No entanto, Mariel Reis transpõe a simples reprodução do cotidiano e invade o imaginário, e esse é o ponto da literatura: a verdadeira identificação acontece não com os temas já sabidos e com as histórias já vistas, mas com a forma como é formatada pelo escritor. Desse modo, o que poderia facilmente cair no clichê, adquire novas e insuspeitas conotações. Permite-nos vislumbrar camadas escondidas pela mera ‘realidade’.

A prostituta que apanha do gigolô, numa relação de amor, sexo fútil, e ódio; os homossexuais espancados e mortos; o mendigo que protege sua única família, o cachorro; os favelados despejados, com seus barracos destruídos; a submissão e a prepotência do patrão e a traição da esposa; o papai noel que traz como ‘presente’, o assassinato. Os enredos são unicamente um ponto de partida. É a escrita enxuta, direta e muito bem demarcada de Mariel que os torna coerentes e multidimensionais. Vivos.

O rigor narrativo e formal em ‘vida cachorra’ é sua marca. As falas e os pensamentos dos personagens são fluidos, rápidos e refletem uma voz autêntica, sincera, ‘popular’, simples, mas nunca dominam o texto, elas são dirigidas e dominadas pela exatidão e disciplina do autor. Portanto, de novo, uma primeira identificação, e logo o distanciamento, a visão rigorosa e profunda.

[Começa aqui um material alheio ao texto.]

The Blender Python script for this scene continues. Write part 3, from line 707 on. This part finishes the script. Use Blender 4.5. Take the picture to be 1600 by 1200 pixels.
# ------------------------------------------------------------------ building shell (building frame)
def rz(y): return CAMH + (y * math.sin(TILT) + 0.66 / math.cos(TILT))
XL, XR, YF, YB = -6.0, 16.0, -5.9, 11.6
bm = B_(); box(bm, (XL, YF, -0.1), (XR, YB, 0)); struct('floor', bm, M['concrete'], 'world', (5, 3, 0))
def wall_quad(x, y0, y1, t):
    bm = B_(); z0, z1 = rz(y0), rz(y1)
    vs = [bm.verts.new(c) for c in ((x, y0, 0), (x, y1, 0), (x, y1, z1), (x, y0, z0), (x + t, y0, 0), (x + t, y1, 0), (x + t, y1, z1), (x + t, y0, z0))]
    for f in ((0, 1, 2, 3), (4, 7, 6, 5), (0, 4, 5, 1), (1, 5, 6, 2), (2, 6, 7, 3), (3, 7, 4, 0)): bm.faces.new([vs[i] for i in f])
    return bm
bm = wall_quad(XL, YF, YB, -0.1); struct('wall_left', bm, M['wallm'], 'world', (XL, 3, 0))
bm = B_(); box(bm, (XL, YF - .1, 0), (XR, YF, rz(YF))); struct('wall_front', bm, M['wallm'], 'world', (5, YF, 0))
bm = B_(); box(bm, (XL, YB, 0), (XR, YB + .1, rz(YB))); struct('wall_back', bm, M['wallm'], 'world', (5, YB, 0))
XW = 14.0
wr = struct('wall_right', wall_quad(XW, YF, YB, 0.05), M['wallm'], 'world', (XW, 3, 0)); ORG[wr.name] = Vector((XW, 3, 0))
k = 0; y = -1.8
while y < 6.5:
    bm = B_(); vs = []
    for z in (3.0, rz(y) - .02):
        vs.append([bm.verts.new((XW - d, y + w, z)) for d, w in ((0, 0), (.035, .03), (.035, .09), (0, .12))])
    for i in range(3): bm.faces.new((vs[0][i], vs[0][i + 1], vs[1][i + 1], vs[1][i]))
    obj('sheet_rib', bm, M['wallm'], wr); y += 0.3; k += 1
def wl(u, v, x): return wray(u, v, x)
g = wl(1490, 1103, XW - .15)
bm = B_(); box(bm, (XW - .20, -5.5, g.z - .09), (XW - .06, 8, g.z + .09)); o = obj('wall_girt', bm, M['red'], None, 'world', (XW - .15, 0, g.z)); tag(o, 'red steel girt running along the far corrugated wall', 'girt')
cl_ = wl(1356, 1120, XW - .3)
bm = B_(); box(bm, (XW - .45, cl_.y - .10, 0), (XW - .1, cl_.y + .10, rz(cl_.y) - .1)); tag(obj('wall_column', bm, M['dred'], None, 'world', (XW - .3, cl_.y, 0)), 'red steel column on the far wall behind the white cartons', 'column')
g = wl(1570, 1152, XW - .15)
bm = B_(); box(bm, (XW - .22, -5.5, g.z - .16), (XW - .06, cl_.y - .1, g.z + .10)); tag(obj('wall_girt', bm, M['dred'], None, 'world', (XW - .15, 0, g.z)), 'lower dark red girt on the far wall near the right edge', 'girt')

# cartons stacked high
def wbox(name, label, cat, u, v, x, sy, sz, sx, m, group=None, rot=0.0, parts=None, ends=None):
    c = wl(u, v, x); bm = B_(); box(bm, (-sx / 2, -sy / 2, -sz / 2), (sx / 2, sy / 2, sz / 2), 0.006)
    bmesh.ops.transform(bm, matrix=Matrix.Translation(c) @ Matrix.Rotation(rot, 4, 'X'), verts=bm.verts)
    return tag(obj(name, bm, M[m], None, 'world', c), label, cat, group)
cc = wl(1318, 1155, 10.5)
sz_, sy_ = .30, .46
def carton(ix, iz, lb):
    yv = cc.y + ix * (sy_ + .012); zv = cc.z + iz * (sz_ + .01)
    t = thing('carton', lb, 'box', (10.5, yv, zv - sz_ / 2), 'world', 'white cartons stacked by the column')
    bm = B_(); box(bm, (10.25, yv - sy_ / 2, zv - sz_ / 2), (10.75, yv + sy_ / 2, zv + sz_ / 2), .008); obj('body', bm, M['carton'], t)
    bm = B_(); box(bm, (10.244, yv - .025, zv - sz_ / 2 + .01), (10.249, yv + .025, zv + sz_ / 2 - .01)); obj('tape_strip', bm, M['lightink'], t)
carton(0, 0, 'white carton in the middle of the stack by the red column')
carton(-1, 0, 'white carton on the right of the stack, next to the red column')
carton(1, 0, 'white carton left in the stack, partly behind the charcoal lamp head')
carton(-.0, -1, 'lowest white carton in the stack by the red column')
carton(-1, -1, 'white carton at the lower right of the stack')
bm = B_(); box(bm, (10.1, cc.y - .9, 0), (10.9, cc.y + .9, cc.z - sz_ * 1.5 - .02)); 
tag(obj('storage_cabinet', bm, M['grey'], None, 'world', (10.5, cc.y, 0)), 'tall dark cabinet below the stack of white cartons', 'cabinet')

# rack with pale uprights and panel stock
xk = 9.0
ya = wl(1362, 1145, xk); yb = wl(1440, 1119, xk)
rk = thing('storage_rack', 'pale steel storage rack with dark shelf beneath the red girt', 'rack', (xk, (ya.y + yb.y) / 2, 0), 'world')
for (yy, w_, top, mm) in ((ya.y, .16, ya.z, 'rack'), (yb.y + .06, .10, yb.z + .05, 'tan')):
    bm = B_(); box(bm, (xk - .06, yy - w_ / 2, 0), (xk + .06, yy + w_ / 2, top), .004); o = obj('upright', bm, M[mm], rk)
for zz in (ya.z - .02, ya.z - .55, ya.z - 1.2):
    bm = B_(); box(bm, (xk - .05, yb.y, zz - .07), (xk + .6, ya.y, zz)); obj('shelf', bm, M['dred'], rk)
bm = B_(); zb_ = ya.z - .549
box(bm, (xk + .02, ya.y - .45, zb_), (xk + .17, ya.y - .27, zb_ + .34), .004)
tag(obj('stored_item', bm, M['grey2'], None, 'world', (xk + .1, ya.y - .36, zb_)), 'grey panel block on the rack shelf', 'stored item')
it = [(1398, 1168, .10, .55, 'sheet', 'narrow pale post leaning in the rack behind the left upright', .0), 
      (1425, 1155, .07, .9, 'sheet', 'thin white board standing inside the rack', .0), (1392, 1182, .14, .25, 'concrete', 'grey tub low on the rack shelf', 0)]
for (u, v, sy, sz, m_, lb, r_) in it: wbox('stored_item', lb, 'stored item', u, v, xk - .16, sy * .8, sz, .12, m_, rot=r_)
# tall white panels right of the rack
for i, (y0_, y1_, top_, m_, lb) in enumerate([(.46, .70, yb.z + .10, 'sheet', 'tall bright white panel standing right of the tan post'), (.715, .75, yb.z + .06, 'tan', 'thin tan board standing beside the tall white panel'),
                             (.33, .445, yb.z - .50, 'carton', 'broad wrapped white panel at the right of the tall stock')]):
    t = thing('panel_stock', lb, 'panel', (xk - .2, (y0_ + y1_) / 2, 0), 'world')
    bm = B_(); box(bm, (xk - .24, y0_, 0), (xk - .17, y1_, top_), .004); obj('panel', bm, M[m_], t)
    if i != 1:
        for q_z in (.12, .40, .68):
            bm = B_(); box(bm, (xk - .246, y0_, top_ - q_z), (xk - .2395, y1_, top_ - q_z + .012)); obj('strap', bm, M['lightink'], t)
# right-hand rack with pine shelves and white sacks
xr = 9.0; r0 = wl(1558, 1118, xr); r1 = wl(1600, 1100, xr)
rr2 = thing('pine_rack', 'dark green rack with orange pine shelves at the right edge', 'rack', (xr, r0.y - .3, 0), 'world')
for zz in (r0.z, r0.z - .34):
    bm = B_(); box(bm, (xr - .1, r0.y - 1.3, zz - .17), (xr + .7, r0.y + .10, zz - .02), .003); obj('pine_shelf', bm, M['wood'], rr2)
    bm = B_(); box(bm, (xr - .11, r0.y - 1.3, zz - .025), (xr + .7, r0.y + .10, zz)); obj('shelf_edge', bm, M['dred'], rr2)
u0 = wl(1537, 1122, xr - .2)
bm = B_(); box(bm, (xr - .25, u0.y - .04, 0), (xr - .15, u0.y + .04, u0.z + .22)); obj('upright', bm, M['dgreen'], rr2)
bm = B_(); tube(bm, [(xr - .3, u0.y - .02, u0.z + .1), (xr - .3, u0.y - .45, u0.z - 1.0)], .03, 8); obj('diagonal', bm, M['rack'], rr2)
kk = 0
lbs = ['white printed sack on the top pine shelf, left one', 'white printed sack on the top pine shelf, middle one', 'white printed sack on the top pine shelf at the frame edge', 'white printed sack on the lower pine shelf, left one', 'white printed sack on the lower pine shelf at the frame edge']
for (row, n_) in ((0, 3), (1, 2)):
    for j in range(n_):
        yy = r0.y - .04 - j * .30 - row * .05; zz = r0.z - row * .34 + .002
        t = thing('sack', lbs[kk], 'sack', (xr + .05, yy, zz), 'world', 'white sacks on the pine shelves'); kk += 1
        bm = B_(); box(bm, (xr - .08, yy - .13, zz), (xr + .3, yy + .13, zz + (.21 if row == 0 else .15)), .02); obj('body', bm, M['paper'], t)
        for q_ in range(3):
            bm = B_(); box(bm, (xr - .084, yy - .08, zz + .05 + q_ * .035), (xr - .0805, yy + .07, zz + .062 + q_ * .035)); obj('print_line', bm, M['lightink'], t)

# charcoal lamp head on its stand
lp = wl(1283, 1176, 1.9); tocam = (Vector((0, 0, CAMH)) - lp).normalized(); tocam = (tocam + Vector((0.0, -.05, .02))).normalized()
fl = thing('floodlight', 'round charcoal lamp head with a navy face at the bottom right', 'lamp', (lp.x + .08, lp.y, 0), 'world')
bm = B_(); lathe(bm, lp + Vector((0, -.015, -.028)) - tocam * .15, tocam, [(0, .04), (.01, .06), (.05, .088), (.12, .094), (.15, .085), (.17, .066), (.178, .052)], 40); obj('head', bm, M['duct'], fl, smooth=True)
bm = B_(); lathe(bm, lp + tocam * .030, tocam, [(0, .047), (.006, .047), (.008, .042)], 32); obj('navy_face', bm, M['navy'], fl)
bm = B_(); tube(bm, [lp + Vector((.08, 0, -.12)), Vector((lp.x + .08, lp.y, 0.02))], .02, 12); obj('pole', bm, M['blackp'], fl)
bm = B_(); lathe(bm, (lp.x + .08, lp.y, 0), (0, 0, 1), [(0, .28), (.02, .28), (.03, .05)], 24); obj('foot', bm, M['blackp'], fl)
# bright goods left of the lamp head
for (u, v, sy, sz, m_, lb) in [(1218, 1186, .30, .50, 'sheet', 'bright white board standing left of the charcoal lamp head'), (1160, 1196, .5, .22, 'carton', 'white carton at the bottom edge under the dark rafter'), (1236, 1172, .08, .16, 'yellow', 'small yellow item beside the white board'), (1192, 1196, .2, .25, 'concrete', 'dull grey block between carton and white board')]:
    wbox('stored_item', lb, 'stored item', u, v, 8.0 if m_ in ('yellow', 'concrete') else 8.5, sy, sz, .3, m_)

Apesar da violência perpassar por todos os contos, física ou psicológica, muitas vezes culminando no conflito aberto ou até morte, esta não é a sensação maior que fica depois da leitura. Não é o primordial. O mais presente é a melancolia, a tristeza, a desesperança, a falta de certezas. Sinto muito, não há muitas alegrias em ‘vida cachorra’. O prazer, mesmo quando atingido, resulta de ou para uma frustração. Em ‘os pés do sr. monteiro’ (curto conto de duas páginas e o que mais gostei de todo o livro) o prazer proporcionado pelos pés de luzia faz o sr. monteiro esquecer a falência do seu negócio, a perseguição dos credores, as reclamações dos ex-empregados.

O rigor formal e a melancolia onipresente formam a arquitetura de uma obra coerente e fortemente amarrada como um todo. Alguns pontos fracos precisam ser citados. A opção de Mariel pelas minúsculas é um caminho interessante e arriscado, tem um lado positivo e outro negativo. Por ser utilizada pelo livro inteiro, em todas as páginas, é mais um fator de coerentização e de dominío da narrativa, e faz com que a melancolia seja ainda mais ressaltada por uma espécie de ‘miniaturização’ dos personagens proporcionada por esse recurso gráfico e eminentemente visual. No entanto, me deixou ao final uma sensação um tanto de frustração. Se para a obra é funcional, para cada conto em separado essa ‘minuscularização’ me incomoda um pouco, não parece acrescentar significaçõs relevantes.

Alguns outros momentos não são bem fechados. Não gosto, realmente, da última frase do conto ‘despejo’; na minha opinião, não é coerente com a personagem que a profere e enfraquece um excelente texto. Por outro lado, em outro conto uma frase tão simples e clichê como ‘ninguém está livre do espírito de natal’ está excepcionalmente bem encaixada e faz muito sentido!

‘vida cachorra’ é uma peça de qualidade e traz mais um passo de maturação de nossa moderna literatura brasileira.